I recently had a skype interview with Monash University’s Learning with New Media Research Group for a post-doctoral fellowship. I was completely surprised by the request for an interview as I thought I was nowhere near qualified for the position on offer. They wanted an ethnographer and I’m a phenomenographer. They needed someone with NVivo experience I still use post-it notes and Excel.

I applied for the position simply for the experience, the understanding that you need to be in it to win it, and an embarrassingly gushy PhD-crush on several members of the interview panel. Professor Neil Selwyn's work helped me formulate the social media component of my method and conceptual framework, and Dr Nicola Johnson (and other's) work guided my consideration of some tricky ethical issues.

Needless to say, I didn’t get the job but I got some great feedback. I thought I would use this blog to share it. Hopefully it will help someone when applying for an academic position.

Neil: We all felt that you interviewed well, and picked up on your obvious enthusiasm/spirit (which can often not come across in interviews where people will be more reserved/less expressive).

My musings: I think it helped that I was simply excited to meet the interview panel. My excitement came from reading the work of members of the LNM research group extensively, formulating opinions about it, and making connections to my own work. It also helped that the conceptual grounding of the research group is very similar to my own. You don’t really want a job where you have reservations about the ethics or vision of a company.

Neil: We were looking for potential to write, so were not concerned by the lack of publications. However, for other posts it might be good to have some specific journals that you will be submitting to (this gives a good indication that you are actually getting on with the writing/publishing process rather than just thinking about it).

My musings: This is one of the questions I knew was coming and was prepared to be defensive. The mantra is always “publish early, publish often”. I have a very limited track record. The reason for this is that I am a PhD mum. My children come before my career.
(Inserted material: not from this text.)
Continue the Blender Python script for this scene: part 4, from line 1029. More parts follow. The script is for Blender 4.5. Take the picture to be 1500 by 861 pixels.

I have not had time to publish, write a thesis and rear two girls. I obviously came across as regretful because…

Neil: Scott [Bulfin] picked up on the need not to apologise for family/real-life commitments.

My musings: This advice floored me because it is the exact opposite of the academic culture with which I am familiar. I have spent the last five years apologising for not being able to make HDR events because I have to pick my babies up from child care, missing out on vital HDR meetings that always seem to be during witching hour, and frankly feeling like my contribution was second to the full-time on-campus candidates. Next time I interview, I’m going to use my part-time, PhD and full-time motherhood  status as a strength rather than a weakness and stuff the haters. I only want to work with people that put their families first anyway

Neil: Also, when talking about what you've written, one obvious recent output is the thesis - not many people write an 80,000 word publication so don't be afraid to stress that as a recent piece of writing.

My musings: I think this is an important point. A PhD is individual and collegial. It shows you can work independently and as a team. I didn’t bring up my PhD because I just thought everyone had one. That’s the starting line for a post-doc. Next time I’ll be sure to mention it.

Neil: The only other piece of constructive feedback that springs to mind is that your answers were a little teacher/classroom-focused. This is *very* appropriate for most jobs in Faculties of Education - but for more sociological/social research it can help not to just think of education as teaching/teachers and students/learning.

My musings: This is the key learning I am taking away from the interview. If I want to break out of the high school teacher mould, I need to diversify. I need to start thinking like a sociologist. My PhD was in educational sociology but I still work for schools so the mould is well fitted. The step I have taken to begin the process of changing my mindset is to attend my university's educational sociology SIG meetings.

Have you got any good tips for an academic interview?